Ma ha idea, l’ineffabile, di quanti siano questi beni sparsi per il pianeta, dalla muraglia cinese ai siti Incas, dalle piramidi egizie al santuario neolitico di Stonehenge? 1.157. E aumentano di continuo. Sottufficiale, esperto in missioni all’estero, medie superiori all’istituto alberghiero, il nostro è stato dirottato alla Cultura perché al Turismo dove stava, nella giunta di Renato Schifani, si era impantanato nell’appalto senza gara da 6 milioni di euro (poi revocato in autotutela per arginare inchieste giudiziarie) alla società lussemburghese Absolute Blu per l’evento «Sicily, Woman and Cinema 2023» al Festival di Cannes. D’altra parte che può saperne di numeri, lui che ha appena estromesso Italia nostra e Legambiente dall’Osservatorio sul Paesaggio, in un assessorato che non mette online il numero di visitatori e gli incassi ai vari siti museali (evviva l’autonomia e la trasparenza!) dal lontano 2018?

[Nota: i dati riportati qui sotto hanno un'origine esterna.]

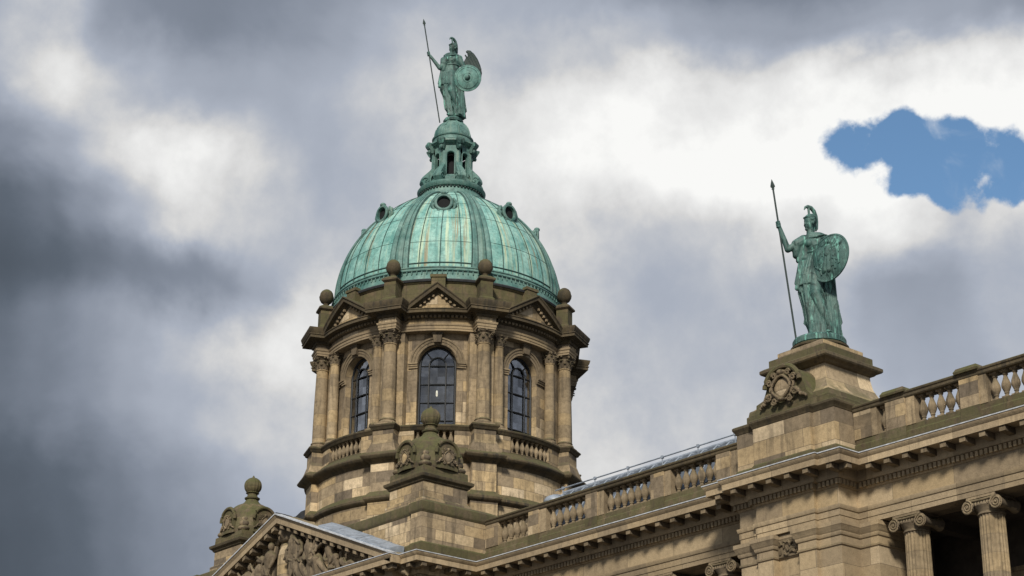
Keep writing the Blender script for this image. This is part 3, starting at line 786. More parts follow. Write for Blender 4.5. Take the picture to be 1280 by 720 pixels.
lk = MB(); lp = [(-76.8,24.4),(-76.3,24.4),(-75.7,24.18),(-75.0,23.86),(-74.5,23.82),(-74.05,23.98),(-73.4,24.0)]
lk.prism(lp+[(-73.4,21.3),(-76.8,21.3)], lambda x, z: (x, 48.0, z), lambda x, z: (x, 48.5, z)); lk.build('roof_valley', M['slate'], pt)
# ---- pediment sculpture
random.seed(11)
def figure(mb, x, zf, h, lean, kind, y=YP-.34, flip=1):
    """simple draped relief figure; x, zf foot point; h height if upright"""
    u = h/7.5
    up = Vector((sin(lean), 0, cos(lean))); sd = Vector((cos(lean), 0, -sin(lean)))*flip; fw = Vector((0,-1,0))
    P0 = Vector((x, y, zf))
    q = lambda a, b, c=0: P0+sd*(a*u)+up*(b*u)+fw*(c*u)
    if kind == 'stand':
        hip = q(0,3.9,.1)
        mb.capsule(q(-.5,.3), q(-.4,2,.3), .5*u, .6*u); mb.capsule(q(-.4,2,.3), hip, .6*u, .85*u)
        mb.capsule(q(.6,.3), q(.55,2.1,.5), .45*u, .55*u); mb.capsule(q(.55,2.1,.5), hip, .6*u, .85*u)
        mb.capsule(hip, q(.05,5.5,.2), .85*u, 1.0*u)
    elif kind == 'sit':
        hip = q(0,2.4,.1)
        mb.capsule(q(1.3,.2,.4), q(1.5,2.2,.7), .42*u, .58*u); mb.capsule(q(1.5,2.2,.7), hip, .6*u, .8*u)
        mb.capsule(q(.6,.1,.2), q(1.0,2.0,.4), .42*u, .58*u); mb.capsule(hip, q(0,4.6,.3), .85*u, 1.0*u)
        mb.capsule(q(-.6,.2), q(-.5,2.2), .9*u, .8*u)
    else:                                            # reclining along the slope
        hip = q(0,1.1,.2)
        mb.capsule(q(3.4,.3,.3), q(1.9,1.3,.5), .38*u, .55*u); mb.capsule(q(1.9,1.3,.5), hip, .58*u, .8*u)
        mb.capsule(q(3.0,.2), q(1.6,.7,.2), .4*u, .55*u); mb.capsule(hip, q(-1.3,2.4,.3), .85*u, .9*u)
    sh = {'stand': q(.05,5.6,.2), 'sit': q(0,4.8,.3), 'lie': q(-1.5,2.7,.3)}[kind]
    r2 = lambda a, b, c=0: sh+sd*(a*u)+up*(b*u)+fw*(c*u)
    mb.capsule(r2(-.8,0), r2(.8,0), .5*u, .5*u)
    mb.capsule(r2(0,.4,.1), r2(0,.9,.15), .3*u, .3*u); mb.ball(r2(.05,1.45,.25), .5*u, .52*u, .62*u, 10)
    e1 = r2(random.uniform(1.1,1.7), random.uniform(-1.6,-.3), .5)
    mb.capsule(r2(.95,0), e1, .36*u, .3*u); mb.capsule(e1, e1+sd*(random.uniform(-.3,1.2)*u)+up*(random.uniform(-.6,.7)*u)+fw*.2*u, .3*u, .22*u)
    e2 = r2(-random.uniform(1.1,1.6), random.uniform(-1.7,-.4), .5)
    mb.capsule(r2(-.95,0), e2, .36*u, .3*u); mb.capsule(e2, e2+sd*(random.uniform(-.2,1.0)*u)-up*(random.uniform(.4,1.2)*u)+fw*.3*u, .3*u, .22*u)
    for k in range(5):                               # drapery and attributes crossing the body
        a = random.uniform(-1.4,1.4); c_ = hip+sd*(a*u)+up*(random.uniform(-1.2,2.2)*u)+fw*(.8*u); b_ = random.uniform(-1.2,1.2)
        mb.capsule(c_, c_+sd*(1.5*u*cos(b_))+up*(1.5*u*sin(b_)), .24*u, .16*u, 8)
figs = [(-1.35,.05,2.35,.22,'stand',-1),(-2.3,.05,2.2,.42,'sit',-1),(-3.4,.05,2.0,.5,'sit',-1),(-4.6,.02,1.75,.2,'lie',-1),
        (1.15,.05,2.7,-.05,'stand',1),(2.0,.05,2.6,-.42,'stand',-1),(2.7,.05,2.5,-.2,'sit',1),(3.5,.05,2.3,-.62,'stand',1),(4.35,.05,2.0,-.35,'sit',1),(5.2,.03,1.5,-.1,'lie',1)]
for (x, dz, h, ln, kd, fp) in figs:
    f = MB(); figure(f, PX+x, ZB+dz, h, ln, kd, flip=fp)
    me = remesh(f, .034, 0, 'relief_figure', M['relief'])
    o = bpy.data.objects.new('relief_figure', me); COL.objects.link(o); o.parent = tro; o.location = -ROOT(tro)
sc = MB(); F = lambda x, z, d: (PX-.1+x, YP-.05-d, 20.25+z)
g_ = []
for i in range(9):
    q = (i+.001)/8*pi/2
    g_.append([F(.52*sin(q)*cos(2*pi*k/32), 1.15*sin(q)*sin(2*pi*k/32), .42*max(0,cos(q))**.7) for k in range(32)])
sc.quadgrid(g_, True); so_ = sc.build('heraldic_shield', M['ashlar'], tro)
sc = MB(); sc.tube([F(.55*cos(2*pi*k/36), 1.18*sin(2*pi*k/36), .12) for k in range(36)], .09, 8, True)
for sx in (-1, 1):
    sc.tube([F(sx*.74, -1.1, .2), F(sx*.76, .2, .24), F(sx*.7, 1.0, .2)], .12, 8)
sc.build('shield_frame', M['relief'], so_)
hd = MB(); hd.ball(F(.05,1.5,.28), .27, .28, .33, 12); hd.ball(F(.0,1.68,.2), .36, .3, .26, 10); hd.capsule(F(.05,1.5,.5), F(.05,1.42,.55), .07, .08, 8); hd.capsule(F(-.25,1.3,.2), F(.3,1.25,.2), .2, .2)
hd.capsule(F(-.35,1.45,.15), F(-.75,1.15,.1), .17, .12); hd.capsule(F(.4,1.45,.15), F(.75,1.2,.1), .17, .12)
me = remesh(hd, .04, 1, 'crest_head', M['relief']); o = bpy.data.objects.new('crest_head', me); COL.objects.link(o); o.parent = tro; o.location = -ROOT(tro)

# ================================================================== CORNER TURRETS
def turret(cx, cy, label):
    t = thing('corner_turret', label, 'turret', (cx, cy, 21.3), 'domed stone turrets at the tower corners')
    MB().frust(cx, cy, [(1.36,1.36,21.3),(1.36,1.36,21.72),(1.24,1.24,21.8)]).build('foot', M['ashlar'], t)
    MB().frust(cx, cy, [(1.22,1.22,21.78),(1.22,1.22,22.52)]).build('die', M['ashlar'], t)
    MB().frust(cx, cy, [(1.24,1.24,22.48),(1.29,1.29,22.52),(1.31,1.31,22.58),(1.42,1.42,22.66),(1.44,1.44,22.72),(1.44,1.44,22.79),(1.3,1.3,22.86)]).build('ledge', M['ledge'], t)
    MB().frust(cx, cy, [(1.24,1.24,22.83),(1.22,1.22,23.2),(1.12,1.12,23.26)]).build('plinth', M['mossy'], t)
    dm = [(1.36*cos(R_(a))**.66+.02, 23.25+1.68*sin(R_(a))) for a in range(0, 80, 6)]
    d = MB().lathe([(1.38,23.2)]+dm+[(.36,24.95)], 36, (cx, cy)); do = d.build('dome', M['mossy'], t)
    for k in range(4):
        a = -pi/2+k*pi/2; ux, uy = cos(a), sin(a); tx, ty = -uy, ux
        F = lambda x, z, o, ux=ux, uy=uy, tx=tx, ty=ty: (cx+tx*x+ux*(1.3+o), cy+ty*x+uy*(1.3+o), 23.8+z)
        b = MB(); pts = [(-.6,-.6),(.6,-.6)]+[(.6*cos(R_(q)), .06+.6*sin(R_(q))) for q in range(0,181,15)]
        b.prism(pts, lambda x, z: F(x, z, .0), lambda x, z: F(x, z, -.85)); b.tube([F(.63*cos(R_(q)), .06+.63*sin(R_(q)), .02) for q in range(0,181,12)], .085, 8)
        g2 = b.build('gablet', M['mossy'], do)
        c = MB(); cartouche(c, lambda x, z, o: F(x, z-.05, o), .38, .45, .11); c.build('cartouche', M['carve'], do)
        c = MB(); plate(c, lambda x, z, o: F(x, z-.05, o), .25, .29, .11); c.build('shield_plate', M['ashlar'], do)
        # console at the corner
        a2 = a+pi/4; q = MB(); cc = (cx+1.28*cos(a2), cy+1.28*sin(a2))
        q.ball((cc[0], cc[1], 23.62), .25, .25, .2, 10); q.ball((cc[0]+.06*cos(a2), cc[1]+.06*sin(a2), 23.36), .3, .3, .16, 10); q.ball((cx+1.2*cos(a2), cy+1.2*sin(a2), 23.86), .2, .2, .16, 8)
        q.build('corner_console', M['carve'], do)
    f = MB().lathe([(.5,24.86),(.46,24.95),(.38,25.02),(.30,25.16),(.37,25.20),(.39,25.26),(.30,25.31),(.25,25.38),(.26,25.5)], 28, (cx, cy)); fo = f.build('finial_neck', M['mossy'], t)
    b = MB().lathe([(.2,25.46),(.35,25.52)]+[(.45*cos(R_(a)), 25.90+.44*sin(R_(a))) for a in range(-50,86,9)]+[(.07,26.33),(.05,26.40),(.005,26.46)], 48, (cx, cy), lambda t_: 1-.05*abs(sin(t_*pi*16))); b.build('finial_ball', M['mossy'], fo)
    return t
turret(-62.85, 47.35, 'domed stone turret with scrolled cartouches in front of the great drum, the nearer one')
turret(-77.6, 47.35, 'domed stone turret peeping out behind the left slope of the pediment')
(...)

«Uffa, la solita Sicilia…», sospirerà qualcuno. Sarà. Ma l’assessorato alla Cultura della regione italiana più ricca di «bollini» Unesco (dieci, propri o condivisi) e cioè la Lombardia, è andato alcune settimane fa a Francesca Caruso. Meriti? Aver fatto parte dello studio legale di Ignazio La Russa? No, ha rassicurato: «Affronterò questo mio nuovo ruolo con umiltà, ma la cultura l’ho respirata un bel po’. Mia nonna era la sorella di Fausto Papetti». Un fenomeno, con la tromba.